## Given request
Repeat the material verbatim. Images are excluded from the copy.

## Data section
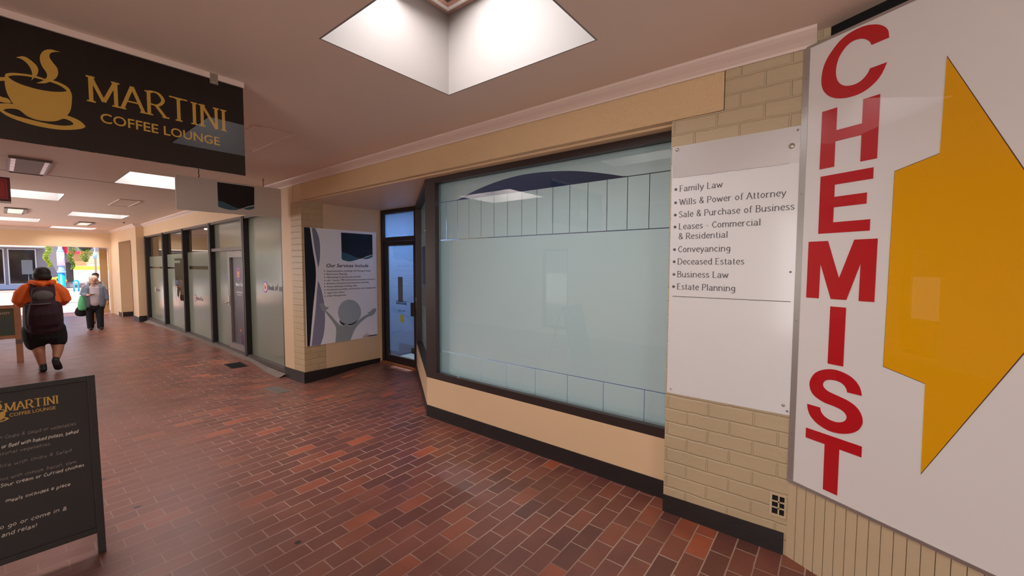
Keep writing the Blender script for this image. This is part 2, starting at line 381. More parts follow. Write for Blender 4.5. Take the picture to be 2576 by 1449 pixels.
def struct(o, label=None):
    o['kind'] = 'structure'
    if label: o['label'] = label
    return o
def sthing(name, loc, label=None):
    o = bpy.data.objects.new(name, None); COL.objects.link(o); o.empty_display_size = .1
    o.matrix_world = Matrix.Translation(loc); o['kind'] = 'structure'
    if label: o['label'] = label
    return o
def frame(o, u, v, n):
    o, u, v, n = Vector(o), Vector(u).normalized(), Vector(v).normalized(), Vector(n).normalized()
    return lambda a, b, h=0: o+u*a+v*b+n*h

# ------------------------------------------------------------------ lettering
GL = {
'a': (6.6, "~1,5.6 3,6.8 5,5.6 5.2,3.5;5.2,5 5.2,0;~5.2,3.8 2.5,3.6 .8,1.8 2.3,0 5.2,1.6"), 'b': (7, "1,10 1,0;~1,5 3.5,6.8 6,3.4 3.5,0 1,1.6"),
'c': (6, "~5.4,5.6 3.2,6.8 .8,3.4 3.2,0 5.5,1.3"), 'd': (7, "6,10 6,0;~6,5 3.5,6.8 1,3.4 3.5,0 6,1.6"),
'e': (6.2, "1,3.6 5.5,3.6;~5.5,3.6 5,5.9 3.2,6.8 .8,3.4 3.2,0 5.5,1.2"), 'f': (4.4, "~4.6,9.3 3.2,10 2.1,8.3 2.1,6;2.1,7 2.1,0;.6,6.5 4,6.5"),
'g': (6.6, "~5.8,5 3.4,6.8 1,3.8 3.4,.8 5.8,2.4;~5.8,6.6 5.8,0 4.8,-2.6 3,-3 1,-2.2"), 'h': (7, "1,10 1,0;~1,4.8 3.5,6.8 5.6,5.4 5.8,3;5.8,3.5 5.8,0"),
'i': (3, "1.5,6.8 1.5,0;1.5,9 1.5,9.8"), 'k': (6.6, "1,10 1,0;5.6,6.8 1,2.8;2.5,4.2 6,0"), 'l': (3, "1.5,10 1.5,0"),
'm': (10.4, "1,6.8 1,0;~1,4.8 3.2,6.8 5,5.4 5.1,3;5.1,3.5 5.1,0;~5.1,4.8 7.3,6.8 9.2,5.4 9.3,3;9.3,3.5 9.3,0"),
'n': (7, "1,6.8 1,0;~1,4.8 3.5,6.8 5.6,5.4 5.8,3;5.8,3.5 5.8,0"), 'o': (6.8, "~3.4,6.8 .9,3.4 3.4,0 5.9,3.4 3.4,6.8"),
'p': (7, "1,6.8 1,-3;~1,5 3.5,6.8 6,3.4 3.5,0 1,1.6"), 'r': (5, "1,6.8 1,0;~1,4.4 2.4,6.4 4.6,6.5"), 's': (5.4, "~4.7,5.9 2.7,6.8 1,5.2 2.8,3.5 4.8,1.7 2.8,0 .7,1"),
't': (4.4, "2,9 2,1.5;~2,1.5 2.6,.1 4.2,.5;.6,6.6 4,6.6"), 'u': (7, "~1,6.8 1,2 3,0 5.8,2;5.8,6.8 5.8,0"), 'v': (6.4, ".5,6.8 3.2,0;3.2,0 5.9,6.8"),
'w': (9.2, ".5,6.8 2.6,0;2.6,0 4.6,6;4.6,6 6.6,0;6.6,0 8.7,6.8"), 'x': (6.2, ".6,6.8 5.6,0;5.6,6.8 .6,0"), 'y': (6.4, ".5,6.8 3.2,0;5.9,6.8 3.2,0 1.8,-3 .6,-2.8"),
'A': (8, ".3,0 3.9,10;3.9,10 7.7,0;1.8,3.6 6.2,3.6"), 'B': (7.2, "1,10 1,0;~1,10 4.4,10 5.8,7.7 4,5.4 1,5.4;~1,5.4 4.6,5.4 6.4,2.8 4.4,0 1,0"),
'C': (7.6, "~6.9,8 4.3,10 .9,5 4.3,0 7,2.2"), 'D': (8.2, "1,10 1,0;~1,10 4.8,9.6 7.4,5 4.8,.4 1,0"), 'E': (6.8, "1,10 1,0;1,10 6,10;1,5.2 5,5.2;1,0 6.2,0"),
'F': (6.4, "1,10 1,0;1,10 6,10;1,5.2 5,5.2"), 'L': (6.4, "1,10 1,0;1,0 6,0"), 'M': (9.8, "1,10 1,0;1,10 4.9,1;4.9,1 8.8,10;8.8,10 8.8,0"), 'N': (8, "1,10 1,0;1,10 7,0;7,10 7,0"),
'P': (6.8, "1,10 1,0;~1,10 4.3,10 6.2,7.4 4.3,4.8 1,4.8"), 'R': (7.4, "1,10 1,0;~1,10 4.3,10 6.2,7.4 4.3,4.8 1,4.8;3.4,4.8 7,0"), 'S': (6.8, "~5.8,8.4 3.4,10 1,7.6 3.4,5.2 6,2.6 3.4,0 .8,1.6"),
'W': (10.5, ".3,10 2.9,0;2.9,0 5.2,9;5.2,9 7.6,0;7.6,0 10.2,10"), 'T': (8, "4,10 4,0;.5,10 7.5,10"), 'I': (3.2, "1.6,10 1.6,0"),
'&': (7.6, "~7,0 2.4,6.4 2.2,9 3.8,10 5.2,8.6 4.4,6.6 1.6,4.2 1.2,1.6 3.2,0 5.4,1.2 6.8,4.4"), '-': (4.2, ".8,3.6 3.4,3.6"), ',': (2.6, "1.4,.8 .8,-1.4"), '!': (3, "1.5,10 1.5,3;1.5,.7 1.5,0"), ' ': (3.6, ""),
}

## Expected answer
Keep writing the Blender script for this image. This is part 2, starting at line 381. More parts follow. Write for Blender 4.5. Take the picture to be 2576 by 1449 pixels.
def struct(o, label=None):
    o['kind'] = 'structure'
    if label: o['label'] = label
    return o
def sthing(name, loc, label=None):
    o = bpy.data.objects.new(name, None); COL.objects.link(o); o.empty_display_size = .1
    o.matrix_world = Matrix.Translation(loc); o['kind'] = 'structure'
    if label: o['label'] = label
    return o
def frame(o, u, v, n):
    o, u, v, n = Vector(o), Vector(u).normalized(), Vector(v).normalized(), Vector(n).normalized()
    return lambda a, b, h=0: o+u*a+v*b+n*h

# ------------------------------------------------------------------ lettering
GL = {
'a': (6.6, "~1,5.6 3,6.8 5,5.6 5.2,3.5;5.2,5 5.2,0;~5.2,3.8 2.5,3.6 .8,1.8 2.3,0 5.2,1.6"), 'b': (7, "1,10 1,0;~1,5 3.5,6.8 6,3.4 3.5,0 1,1.6"),
'c': (6, "~5.4,5.6 3.2,6.8 .8,3.4 3.2,0 5.5,1.3"), 'd': (7, "6,10 6,0;~6,5 3.5,6.8 1,3.4 3.5,0 6,1.6"),
'e': (6.2, "1,3.6 5.5,3.6;~5.5,3.6 5,5.9 3.2,6.8 .8,3.4 3.2,0 5.5,1.2"), 'f': (4.4, "~4.6,9.3 3.2,10 2.1,8.3 2.1,6;2.1,7 2.1,0;.6,6.5 4,6.5"),
'g': (6.6, "~5.8,5 3.4,6.8 1,3.8 3.4,.8 5.8,2.4;~5.8,6.6 5.8,0 4.8,-2.6 3,-3 1,-2.2"), 'h': (7, "1,10 1,0;~1,4.8 3.5,6.8 5.6,5.4 5.8,3;5.8,3.5 5.8,0"),
'i': (3, "1.5,6.8 1.5,0;1.5,9 1.5,9.8"), 'k': (6.6, "1,10 1,0;5.6,6.8 1,2.8;2.5,4.2 6,0"), 'l': (3, "1.5,10 1.5,0"),
'm': (10.4, "1,6.8 1,0;~1,4.8 3.2,6.8 5,5.4 5.1,3;5.1,3.5 5.1,0;~5.1,4.8 7.3,6.8 9.2,5.4 9.3,3;9.3,3.5 9.3,0"),
'n': (7, "1,6.8 1,0;~1,4.8 3.5,6.8 5.6,5.4 5.8,3;5.8,3.5 5.8,0"), 'o': (6.8, "~3.4,6.8 .9,3.4 3.4,0 5.9,3.4 3.4,6.8"),
'p': (7, "1,6.8 1,-3;~1,5 3.5,6.8 6,3.4 3.5,0 1,1.6"), 'r': (5, "1,6.8 1,0;~1,4.4 2.4,6.4 4.6,6.5"), 's': (5.4, "~4.7,5.9 2.7,6.8 1,5.2 2.8,3.5 4.8,1.7 2.8,0 .7,1"),
't': (4.4, "2,9 2,1.5;~2,1.5 2.6,.1 4.2,.5;.6,6.6 4,6.6"), 'u': (7, "~1,6.8 1,2 3,0 5.8,2;5.8,6.8 5.8,0"), 'v': (6.4, ".5,6.8 3.2,0;3.2,0 5.9,6.8"),
'w': (9.2, ".5,6.8 2.6,0;2.6,0 4.6,6;4.6,6 6.6,0;6.6,0 8.7,6.8"), 'x': (6.2, ".6,6.8 5.6,0;5.6,6.8 .6,0"), 'y': (6.4, ".5,6.8 3.2,0;5.9,6.8 3.2,0 1.8,-3 .6,-2.8"),
'A': (8, ".3,0 3.9,10;3.9,10 7.7,0;1.8,3.6 6.2,3.6"), 'B': (7.2, "1,10 1,0;~1,10 4.4,10 5.8,7.7 4,5.4 1,5.4;~1,5.4 4.6,5.4 6.4,2.8 4.4,0 1,0"),
'C': (7.6, "~6.9,8 4.3,10 .9,5 4.3,0 7,2.2"), 'D': (8.2, "1,10 1,0;~1,10 4.8,9.6 7.4,5 4.8,.4 1,0"), 'E': (6.8, "1,10 1,0;1,10 6,10;1,5.2 5,5.2;1,0 6.2,0"),
'F': (6.4, "1,10 1,0;1,10 6,10;1,5.2 5,5.2"), 'L': (6.4, "1,10 1,0;1,0 6,0"), 'M': (9.8, "1,10 1,0;1,10 4.9,1;4.9,1 8.8,10;8.8,10 8.8,0"), 'N': (8, "1,10 1,0;1,10 7,0;7,10 7,0"),
'P': (6.8, "1,10 1,0;~1,10 4.3,10 6.2,7.4 4.3,4.8 1,4.8"), 'R': (7.4, "1,10 1,0;~1,10 4.3,10 6.2,7.4 4.3,4.8 1,4.8;3.4,4.8 7,0"), 'S': (6.8, "~5.8,8.4 3.4,10 1,7.6 3.4,5.2 6,2.6 3.4,0 .8,1.6"),
'W': (10.5, ".3,10 2.9,0;2.9,0 5.2,9;5.2,9 7.6,0;7.6,0 10.2,10"), 'T': (8, "4,10 4,0;.5,10 7.5,10"), 'I': (3.2, "1.6,10 1.6,0"),
'&': (7.6, "~7,0 2.4,6.4 2.2,9 3.8,10 5.2,8.6 4.4,6.6 1.6,4.2 1.2,1.6 3.2,0 5.4,1.2 6.8,4.4"), '-': (4.2, ".8,3.6 3.4,3.6"), ',': (2.6, "1.4,.8 .8,-1.4"), '!': (3, "1.5,10 1.5,3;1.5,.7 1.5,0"), ' ': (3.6, ""),
}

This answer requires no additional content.